BEGIN Supplied material
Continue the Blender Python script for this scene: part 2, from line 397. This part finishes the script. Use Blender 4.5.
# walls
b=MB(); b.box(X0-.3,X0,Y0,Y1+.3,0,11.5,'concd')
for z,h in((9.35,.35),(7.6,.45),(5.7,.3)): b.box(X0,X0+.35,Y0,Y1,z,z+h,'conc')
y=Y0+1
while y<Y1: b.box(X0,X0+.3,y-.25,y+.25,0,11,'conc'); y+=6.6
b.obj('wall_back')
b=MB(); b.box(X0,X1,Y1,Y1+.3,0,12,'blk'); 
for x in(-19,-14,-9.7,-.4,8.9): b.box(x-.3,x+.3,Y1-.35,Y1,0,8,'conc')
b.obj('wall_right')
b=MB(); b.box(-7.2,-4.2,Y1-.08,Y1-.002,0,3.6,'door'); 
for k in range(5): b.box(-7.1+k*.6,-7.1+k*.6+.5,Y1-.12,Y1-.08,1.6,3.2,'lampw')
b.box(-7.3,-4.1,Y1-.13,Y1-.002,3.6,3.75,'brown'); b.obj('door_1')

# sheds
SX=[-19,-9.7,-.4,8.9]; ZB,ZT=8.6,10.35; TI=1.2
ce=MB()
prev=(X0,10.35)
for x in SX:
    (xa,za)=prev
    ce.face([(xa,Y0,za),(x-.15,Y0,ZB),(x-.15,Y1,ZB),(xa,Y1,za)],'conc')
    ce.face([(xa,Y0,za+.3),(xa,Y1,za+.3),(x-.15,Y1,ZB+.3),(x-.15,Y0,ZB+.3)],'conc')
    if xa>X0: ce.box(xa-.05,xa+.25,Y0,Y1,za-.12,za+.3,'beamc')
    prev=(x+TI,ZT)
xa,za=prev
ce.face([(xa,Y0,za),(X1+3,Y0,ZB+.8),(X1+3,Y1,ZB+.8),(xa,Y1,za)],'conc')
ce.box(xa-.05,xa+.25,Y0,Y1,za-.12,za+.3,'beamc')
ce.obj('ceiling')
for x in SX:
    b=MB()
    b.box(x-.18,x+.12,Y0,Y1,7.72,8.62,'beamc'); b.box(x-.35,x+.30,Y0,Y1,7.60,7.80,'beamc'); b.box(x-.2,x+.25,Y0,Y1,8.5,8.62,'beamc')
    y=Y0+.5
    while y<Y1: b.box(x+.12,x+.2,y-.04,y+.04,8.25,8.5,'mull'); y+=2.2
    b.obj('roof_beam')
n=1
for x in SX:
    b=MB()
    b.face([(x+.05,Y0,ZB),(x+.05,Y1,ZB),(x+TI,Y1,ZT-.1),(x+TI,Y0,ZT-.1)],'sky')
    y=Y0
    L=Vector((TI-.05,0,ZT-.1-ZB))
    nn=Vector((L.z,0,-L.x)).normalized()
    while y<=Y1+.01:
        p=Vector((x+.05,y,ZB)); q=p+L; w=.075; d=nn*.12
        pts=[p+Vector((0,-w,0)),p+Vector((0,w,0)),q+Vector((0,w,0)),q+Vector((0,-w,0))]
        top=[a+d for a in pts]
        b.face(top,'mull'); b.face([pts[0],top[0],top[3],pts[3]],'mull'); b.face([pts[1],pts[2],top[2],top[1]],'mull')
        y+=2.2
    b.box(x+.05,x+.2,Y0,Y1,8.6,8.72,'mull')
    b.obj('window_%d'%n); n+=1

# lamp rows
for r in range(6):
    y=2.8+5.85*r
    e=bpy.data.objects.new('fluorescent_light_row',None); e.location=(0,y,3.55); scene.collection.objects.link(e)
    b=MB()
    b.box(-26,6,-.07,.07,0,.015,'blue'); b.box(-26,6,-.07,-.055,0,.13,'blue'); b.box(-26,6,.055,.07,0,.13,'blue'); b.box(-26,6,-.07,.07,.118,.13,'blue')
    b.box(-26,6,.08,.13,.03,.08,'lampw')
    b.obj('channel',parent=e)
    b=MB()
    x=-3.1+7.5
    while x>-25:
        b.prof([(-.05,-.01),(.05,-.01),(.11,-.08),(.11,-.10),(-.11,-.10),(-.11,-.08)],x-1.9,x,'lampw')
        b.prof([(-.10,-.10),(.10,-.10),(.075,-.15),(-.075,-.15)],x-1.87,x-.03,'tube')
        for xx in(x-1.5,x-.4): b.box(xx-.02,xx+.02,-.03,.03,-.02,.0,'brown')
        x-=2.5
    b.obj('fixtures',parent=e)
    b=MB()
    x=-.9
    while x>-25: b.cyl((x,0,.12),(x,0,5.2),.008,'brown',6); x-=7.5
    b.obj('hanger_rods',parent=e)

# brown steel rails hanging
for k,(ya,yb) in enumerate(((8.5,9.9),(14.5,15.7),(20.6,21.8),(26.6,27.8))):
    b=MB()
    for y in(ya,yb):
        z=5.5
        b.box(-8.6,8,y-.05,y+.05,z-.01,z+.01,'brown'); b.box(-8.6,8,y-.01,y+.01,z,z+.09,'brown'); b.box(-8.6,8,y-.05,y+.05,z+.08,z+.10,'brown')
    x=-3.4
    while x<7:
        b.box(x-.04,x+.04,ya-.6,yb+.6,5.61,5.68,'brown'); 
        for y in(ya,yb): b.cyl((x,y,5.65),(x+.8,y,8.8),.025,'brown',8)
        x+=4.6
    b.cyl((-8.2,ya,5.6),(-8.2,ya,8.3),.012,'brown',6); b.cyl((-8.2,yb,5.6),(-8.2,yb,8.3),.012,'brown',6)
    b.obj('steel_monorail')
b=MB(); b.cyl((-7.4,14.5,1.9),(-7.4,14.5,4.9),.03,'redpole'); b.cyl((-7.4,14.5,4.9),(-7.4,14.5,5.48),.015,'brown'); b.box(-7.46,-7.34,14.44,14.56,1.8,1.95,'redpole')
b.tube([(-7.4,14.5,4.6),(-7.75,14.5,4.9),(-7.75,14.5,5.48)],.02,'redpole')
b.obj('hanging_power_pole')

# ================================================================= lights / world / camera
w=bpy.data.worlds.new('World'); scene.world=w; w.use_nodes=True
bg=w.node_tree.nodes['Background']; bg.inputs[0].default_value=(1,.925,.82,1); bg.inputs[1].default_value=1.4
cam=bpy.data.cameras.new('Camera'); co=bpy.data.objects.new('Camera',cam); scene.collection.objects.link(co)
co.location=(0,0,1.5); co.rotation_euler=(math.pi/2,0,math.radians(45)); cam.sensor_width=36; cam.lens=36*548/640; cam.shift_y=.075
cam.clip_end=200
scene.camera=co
END Supplied material
Each line of the material above must be retyped precisely.

Continue the Blender Python script for this scene: part 2, from line 397. This part finishes the script. Use Blender 4.5.
# walls
b=MB(); b.box(X0-.3,X0,Y0,Y1+.3,0,11.5,'concd')
for z,h in((9.35,.35),(7.6,.45),(5.7,.3)): b.box(X0,X0+.35,Y0,Y1,z,z+h,'conc')
y=Y0+1
while y<Y1: b.box(X0,X0+.3,y-.25,y+.25,0,11,'conc'); y+=6.6
b.obj('wall_back')
b=MB(); b.box(X0,X1,Y1,Y1+.3,0,12,'blk'); 
for x in(-19,-14,-9.7,-.4,8.9): b.box(x-.3,x+.3,Y1-.35,Y1,0,8,'conc')
b.obj('wall_right')
b=MB(); b.box(-7.2,-4.2,Y1-.08,Y1-.002,0,3.6,'door'); 
for k in range(5): b.box(-7.1+k*.6,-7.1+k*.6+.5,Y1-.12,Y1-.08,1.6,3.2,'lampw')
b.box(-7.3,-4.1,Y1-.13,Y1-.002,3.6,3.75,'brown'); b.obj('door_1')

# sheds
SX=[-19,-9.7,-.4,8.9]; ZB,ZT=8.6,10.35; TI=1.2
ce=MB()
prev=(X0,10.35)
for x in SX:
    (xa,za)=prev
    ce.face([(xa,Y0,za),(x-.15,Y0,ZB),(x-.15,Y1,ZB),(xa,Y1,za)],'conc')
    ce.face([(xa,Y0,za+.3),(xa,Y1,za+.3),(x-.15,Y1,ZB+.3),(x-.15,Y0,ZB+.3)],'conc')
    if xa>X0: ce.box(xa-.05,xa+.25,Y0,Y1,za-.12,za+.3,'beamc')
    prev=(x+TI,ZT)
xa,za=prev
ce.face([(xa,Y0,za),(X1+3,Y0,ZB+.8),(X1+3,Y1,ZB+.8),(xa,Y1,za)],'conc')
ce.box(xa-.05,xa+.25,Y0,Y1,za-.12,za+.3,'beamc')
ce.obj('ceiling')
for x in SX:
    b=MB()
    b.box(x-.18,x+.12,Y0,Y1,7.72,8.62,'beamc'); b.box(x-.35,x+.30,Y0,Y1,7.60,7.80,'beamc'); b.box(x-.2,x+.25,Y0,Y1,8.5,8.62,'beamc')
    y=Y0+.5
    while y<Y1: b.box(x+.12,x+.2,y-.04,y+.04,8.25,8.5,'mull'); y+=2.2
    b.obj('roof_beam')
n=1
for x in SX:
    b=MB()
    b.face([(x+.05,Y0,ZB),(x+.05,Y1,ZB),(x+TI,Y1,ZT-.1),(x+TI,Y0,ZT-.1)],'sky')
    y=Y0
    L=Vector((TI-.05,0,ZT-.1-ZB))
    nn=Vector((L.z,0,-L.x)).normalized()
    while y<=Y1+.01:
        p=Vector((x+.05,y,ZB)); q=p+L; w=.075; d=nn*.12
        pts=[p+Vector((0,-w,0)),p+Vector((0,w,0)),q+Vector((0,w,0)),q+Vector((0,-w,0))]
        top=[a+d for a in pts]
        b.face(top,'mull'); b.face([pts[0],top[0],top[3],pts[3]],'mull'); b.face([pts[1],pts[2],top[2],top[1]],'mull')
        y+=2.2
    b.box(x+.05,x+.2,Y0,Y1,8.6,8.72,'mull')
    b.obj('window_%d'%n); n+=1

# lamp rows
for r in range(6):
    y=2.8+5.85*r
    e=bpy.data.objects.new('fluorescent_light_row',None); e.location=(0,y,3.55); scene.collection.objects.link(e)
    b=MB()
    b.box(-26,6,-.07,.07,0,.015,'blue'); b.box(-26,6,-.07,-.055,0,.13,'blue'); b.box(-26,6,.055,.07,0,.13,'blue'); b.box(-26,6,-.07,.07,.118,.13,'blue')
    b.box(-26,6,.08,.13,.03,.08,'lampw')
    b.obj('channel',parent=e)
    b=MB()
    x=-3.1+7.5
    while x>-25:
        b.prof([(-.05,-.01),(.05,-.01),(.11,-.08),(.11,-.10),(-.11,-.10),(-.11,-.08)],x-1.9,x,'lampw')
        b.prof([(-.10,-.10),(.10,-.10),(.075,-.15),(-.075,-.15)],x-1.87,x-.03,'tube')
        for xx in(x-1.5,x-.4): b.box(xx-.02,xx+.02,-.03,.03,-.02,.0,'brown')
        x-=2.5
    b.obj('fixtures',parent=e)
    b=MB()
    x=-.9
    while x>-25: b.cyl((x,0,.12),(x,0,5.2),.008,'brown',6); x-=7.5
    b.obj('hanger_rods',parent=e)

# brown steel rails hanging
for k,(ya,yb) in enumerate(((8.5,9.9),(14.5,15.7),(20.6,21.8),(26.6,27.8))):
    b=MB()
    for y in(ya,yb):
        z=5.5
        b.box(-8.6,8,y-.05,y+.05,z-.01,z+.01,'brown'); b.box(-8.6,8,y-.01,y+.01,z,z+.09,'brown'); b.box(-8.6,8,y-.05,y+.05,z+.08,z+.10,'brown')
    x=-3.4
    while x<7:
        b.box(x-.04,x+.04,ya-.6,yb+.6,5.61,5.68,'brown'); 
        for y in(ya,yb): b.cyl((x,y,5.65),(x+.8,y,8.8),.025,'brown',8)
        x+=4.6
    b.cyl((-8.2,ya,5.6),(-8.2,ya,8.3),.012,'brown',6); b.cyl((-8.2,yb,5.6),(-8.2,yb,8.3),.012,'brown',6)
    b.obj('steel_monorail')
b=MB(); b.cyl((-7.4,14.5,1.9),(-7.4,14.5,4.9),.03,'redpole'); b.cyl((-7.4,14.5,4.9),(-7.4,14.5,5.48),.015,'brown'); b.box(-7.46,-7.34,14.44,14.56,1.8,1.95,'redpole')
b.tube([(-7.4,14.5,4.6),(-7.75,14.5,4.9),(-7.75,14.5,5.48)],.02,'redpole')
b.obj('hanging_power_pole')

# ================================================================= lights / world / camera
w=bpy.data.worlds.new('World'); scene.world=w; w.use_nodes=True
bg=w.node_tree.nodes['Background']; bg.inputs[0].default_value=(1,.925,.82,1); bg.inputs[1].default_value=1.4
cam=bpy.data.cameras.new('Camera'); co=bpy.data.objects.new('Camera',cam); scene.collection.objects.link(co)
co.location=(0,0,1.5); co.rotation_euler=(math.pi/2,0,math.radians(45)); cam.sensor_width=36; cam.lens=36*548/640; cam.shift_y=.075
cam.clip_end=200
scene.camera=co